At some point, a colleague and I grabbed an “example” makefile from the net for building our embedded code for an xmega chip. We’ve found the experience very frustrating. Neither of us are make experts, novice at best. We get by making the occasional tweak/adjustment. We spend hours reading make manuals and throwing darts to try and do more serious changes.
Usually when we build though, we always start with a clean all. Because the auto depend generation doesn’t seem to work reliably and we’ve just learned that it’s safer this way. Since it’s an embedded project, on a small processor, the compile actually flies.

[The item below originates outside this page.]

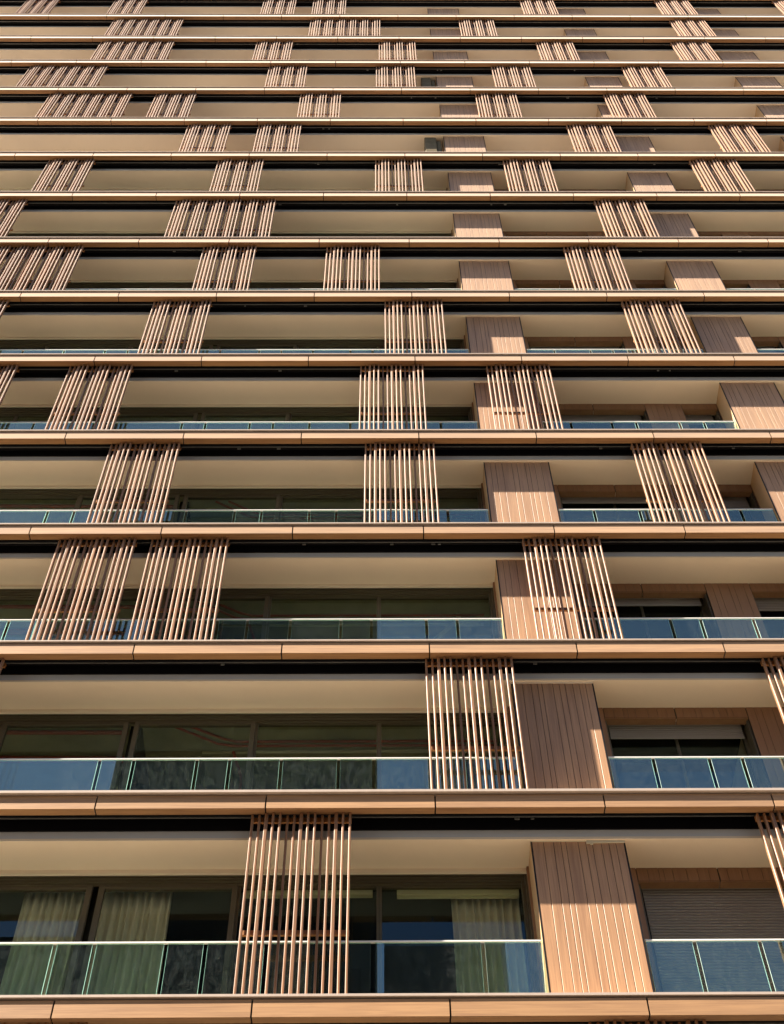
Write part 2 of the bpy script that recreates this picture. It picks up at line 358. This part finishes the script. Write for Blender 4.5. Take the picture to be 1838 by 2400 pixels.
# ---- right side: clad piers, lintels, shutters, dark windows
def boards(x0, x1, z0, z1, y, fr, d=.03):
    m = MB()
    m.box(x0, x1, y + .010, y + d, z0, z1, 1)
    for a, b in zip(fr, fr[1:]):
        u, v = x0 + a * (x1 - x0) + .0025, x0 + b * (x1 - x0) - .0025
        m.prism([(u, y + .0095), (u, y + .002), (u + .002, y), (v - .002, y), (v, y + .002), (v, y + .0095)], z0, z1, 'z', 0)
    return m
OPEN = [(2.715, 4.95), (5.735, 6.50), (7.70, 8.635), (9.395, 11.76)]
PIER = [(2.50, 2.715), (4.95, 5.735), (6.50, 6.60), (7.62, 7.70), (8.635, 9.395), (11.76, 11.9)]
SHUTZ = {-1: 2.2, 0: .02, 1: 2.336, 2: 2.45, 3: 2.48, 4: 2.45, 5: 2.45}
for k in range(-1, 9):
    zt = H - .513
    for i, (a, b) in enumerate(PIER):
        fr = [0, 1] if b - a < .3 else [0, .16, .30, .52, .64, .86, 1]
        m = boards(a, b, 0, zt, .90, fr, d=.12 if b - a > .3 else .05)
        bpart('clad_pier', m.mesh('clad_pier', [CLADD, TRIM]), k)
    for i, (a, b) in enumerate(OPEN):
        rnd = random.Random(i)
        mid = (a + b) / 2 if b - a > 1.5 else None
        m = MB()
        for (u, v) in (((a, 3.83 if i == 0 else mid), (3.83 if i == 0 else mid, b)) if mid else ((a, b),)):
            u += .006; v -= .006
            fr = [0]
            while fr[-1] < 1: fr.append(fr[-1] + rnd.choice([.07, .09, .12, .15, .19]) / (v - u))
            fr = fr[:-1]; fr[-1] = 1
            for p, q in zip(fr, fr[1:]):
                x0, x1 = u + p * (v - u) + .0028, u + q * (v - u) - .0028
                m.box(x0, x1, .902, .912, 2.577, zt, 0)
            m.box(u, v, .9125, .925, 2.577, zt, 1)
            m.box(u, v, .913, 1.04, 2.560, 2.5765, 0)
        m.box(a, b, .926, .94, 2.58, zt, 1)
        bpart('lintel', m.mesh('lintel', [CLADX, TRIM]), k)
        # window frame
        fm = frame_mesh(a + .012, b - .012, 0, 2.75, 1.16, .07, .09)
        if mid: fm.box(mid - .02, mid + .02, 1.20, 1.25, 0.07, 2.68)
        fm.box(a + .002, a + .03, .95, 1.159, 0, 2.60); fm.box(b - .03, b - .002, .95, 1.159, 0, 2.60)
        win = bpart('window', fm.mesh('window_frame', BRONZE), k)
        gp = MB(); gp.box(a + .08, b - .08, 1.215, 1.227, .07, 2.68); bpart('window_pane', gp.mesh('window_pane', GWIN), par=win)
        # roller shutter of convex slats
        z0 = SHUTZ.get(k, 2.45) if i == 0 else 2.30
        sm = MB(); z = z0
        while z < 2.72:
            sm.prism([(1.125, z + .002), (1.112, z + .012), (1.110, z + .024), (1.114, z + .036), (1.125, z + .046), (1.135, z + .046), (1.135, z + .002)], a + .085, b - .085); z += .049
        bpart('roller_shutter', sm.mesh('roller_shutter', SHUT), k)
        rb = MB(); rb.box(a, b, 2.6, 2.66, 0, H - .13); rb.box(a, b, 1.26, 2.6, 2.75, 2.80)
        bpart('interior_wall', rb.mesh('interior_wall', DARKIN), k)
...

It’s done in an eye blink, which leads me to my real question here:
If I’m not using make to do any sort of dependency management and leverage incremental building, is there any real sense in using it instead of a simple shell script?
I’m much more confident writing C code, python, and good ol’ bash scripts. Today’s latest frustration, was trying to move a handful of our source files related to FreeRTOS into a subdirectories. The only real advantage of make for us, is that it is stock installed on OSX, and that vi and QtCreator and XCode have some ability to integrate with our makefile (but I could make a very minimal makefile that bridged here).
This is a question I set to myself a while ago. Personally I use python script to compile my code for AVR (link). I am not a make expert but I do have some experience with it. Still I find it frustrating and for uC needs worthless, unless you are anyway already an expert.
Not that I would encourage anyone to do so, but nothing can stop you from implementing the same dependency checking in Python (Perl, Ruby, Bash…), possibly even much more powerful. I believe it is just a matter of language choice or what you feel comfortable with. make is just a kind of programing language and it might seem quite obscure for beginner.